++++ SUPPLIED INFORMATION
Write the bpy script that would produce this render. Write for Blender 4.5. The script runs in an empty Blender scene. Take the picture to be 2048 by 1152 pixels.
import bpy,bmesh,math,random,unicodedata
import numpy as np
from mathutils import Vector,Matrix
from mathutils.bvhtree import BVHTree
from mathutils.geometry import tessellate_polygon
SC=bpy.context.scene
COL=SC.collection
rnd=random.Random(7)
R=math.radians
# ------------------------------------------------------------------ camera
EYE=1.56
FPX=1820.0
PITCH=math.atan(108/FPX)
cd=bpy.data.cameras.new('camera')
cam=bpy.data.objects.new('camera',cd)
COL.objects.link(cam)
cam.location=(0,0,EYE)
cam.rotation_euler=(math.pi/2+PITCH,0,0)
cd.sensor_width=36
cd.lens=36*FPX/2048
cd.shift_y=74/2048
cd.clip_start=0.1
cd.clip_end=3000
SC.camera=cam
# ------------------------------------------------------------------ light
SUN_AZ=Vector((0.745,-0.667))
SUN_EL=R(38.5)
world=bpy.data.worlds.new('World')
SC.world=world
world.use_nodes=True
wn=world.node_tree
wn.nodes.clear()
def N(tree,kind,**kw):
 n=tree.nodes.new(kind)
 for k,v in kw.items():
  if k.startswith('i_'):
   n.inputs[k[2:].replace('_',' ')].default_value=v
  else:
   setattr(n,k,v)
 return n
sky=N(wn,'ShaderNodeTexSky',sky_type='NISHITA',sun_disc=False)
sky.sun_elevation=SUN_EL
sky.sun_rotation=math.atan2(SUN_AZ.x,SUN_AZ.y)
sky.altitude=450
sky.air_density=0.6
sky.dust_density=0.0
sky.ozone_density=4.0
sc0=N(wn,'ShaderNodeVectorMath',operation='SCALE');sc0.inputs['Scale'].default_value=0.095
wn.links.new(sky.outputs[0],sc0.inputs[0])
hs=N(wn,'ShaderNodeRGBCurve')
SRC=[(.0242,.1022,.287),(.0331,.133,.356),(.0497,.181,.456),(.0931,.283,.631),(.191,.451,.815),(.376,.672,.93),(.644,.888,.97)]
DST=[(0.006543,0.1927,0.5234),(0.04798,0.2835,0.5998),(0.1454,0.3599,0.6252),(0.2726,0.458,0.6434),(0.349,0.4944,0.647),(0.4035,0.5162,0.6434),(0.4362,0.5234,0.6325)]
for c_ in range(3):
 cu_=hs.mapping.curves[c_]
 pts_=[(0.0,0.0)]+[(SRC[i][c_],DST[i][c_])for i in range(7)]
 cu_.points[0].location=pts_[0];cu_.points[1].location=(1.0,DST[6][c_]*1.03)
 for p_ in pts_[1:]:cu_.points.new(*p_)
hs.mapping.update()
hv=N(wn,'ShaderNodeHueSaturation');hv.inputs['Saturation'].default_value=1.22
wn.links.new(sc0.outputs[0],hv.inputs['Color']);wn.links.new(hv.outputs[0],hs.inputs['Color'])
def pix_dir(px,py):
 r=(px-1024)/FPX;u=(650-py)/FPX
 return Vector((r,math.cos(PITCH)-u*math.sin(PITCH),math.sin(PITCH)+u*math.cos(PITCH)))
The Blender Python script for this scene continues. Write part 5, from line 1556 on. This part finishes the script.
++++++++
◆ **GIVEN EXERCISE**
Set down every line of the listing above again, exactly as given.

◆ **RESULT OF THIS EXERCISE**
Write the bpy script that would produce this render. Write for Blender 4.5. The script runs in an empty Blender scene. Take the picture to be 2048 by 1152 pixels.
import bpy,bmesh,math,random,unicodedata
import numpy as np
from mathutils import Vector,Matrix
from mathutils.bvhtree import BVHTree
from mathutils.geometry import tessellate_polygon
SC=bpy.context.scene
COL=SC.collection
rnd=random.Random(7)
R=math.radians
# ------------------------------------------------------------------ camera
EYE=1.56
FPX=1820.0
PITCH=math.atan(108/FPX)
cd=bpy.data.cameras.new('camera')
cam=bpy.data.objects.new('camera',cd)
COL.objects.link(cam)
cam.location=(0,0,EYE)
cam.rotation_euler=(math.pi/2+PITCH,0,0)
cd.sensor_width=36
cd.lens=36*FPX/2048
cd.shift_y=74/2048
cd.clip_start=0.1
cd.clip_end=3000
SC.camera=cam
# ------------------------------------------------------------------ light
SUN_AZ=Vector((0.745,-0.667))
SUN_EL=R(38.5)
world=bpy.data.worlds.new('World')
SC.world=world
world.use_nodes=True
wn=world.node_tree
wn.nodes.clear()
def N(tree,kind,**kw):
 n=tree.nodes.new(kind)
 for k,v in kw.items():
  if k.startswith('i_'):
   n.inputs[k[2:].replace('_',' ')].default_value=v
  else:
   setattr(n,k,v)
 return n
sky=N(wn,'ShaderNodeTexSky',sky_type='NISHITA',sun_disc=False)
sky.sun_elevation=SUN_EL
sky.sun_rotation=math.atan2(SUN_AZ.x,SUN_AZ.y)
sky.altitude=450
sky.air_density=0.6
sky.dust_density=0.0
sky.ozone_density=4.0
sc0=N(wn,'ShaderNodeVectorMath',operation='SCALE');sc0.inputs['Scale'].default_value=0.095
wn.links.new(sky.outputs[0],sc0.inputs[0])
hs=N(wn,'ShaderNodeRGBCurve')
SRC=[(.0242,.1022,.287),(.0331,.133,.356),(.0497,.181,.456),(.0931,.283,.631),(.191,.451,.815),(.376,.672,.93),(.644,.888,.97)]
DST=[(0.006543,0.1927,0.5234),(0.04798,0.2835,0.5998),(0.1454,0.3599,0.6252),(0.2726,0.458,0.6434),(0.349,0.4944,0.647),(0.4035,0.5162,0.6434),(0.4362,0.5234,0.6325)]
for c_ in range(3):
 cu_=hs.mapping.curves[c_]
 pts_=[(0.0,0.0)]+[(SRC[i][c_],DST[i][c_])for i in range(7)]
 cu_.points[0].location=pts_[0];cu_.points[1].location=(1.0,DST[6][c_]*1.03)
 for p_ in pts_[1:]:cu_.points.new(*p_)
hs.mapping.update()
hv=N(wn,'ShaderNodeHueSaturation');hv.inputs['Saturation'].default_value=1.22
wn.links.new(sc0.outputs[0],hv.inputs['Color']);wn.links.new(hv.outputs[0],hs.inputs['Color'])
def pix_dir(px,py):
 r=(px-1024)/FPX;u=(650-py)/FPX
 return Vector((r,math.cos(PITCH)-u*math.sin(PITCH),math.sin(PITCH)+u*math.cos(PITCH)))
The Blender Python script for this scene continues. Write part 5, from line 1556 on. This part finishes the script.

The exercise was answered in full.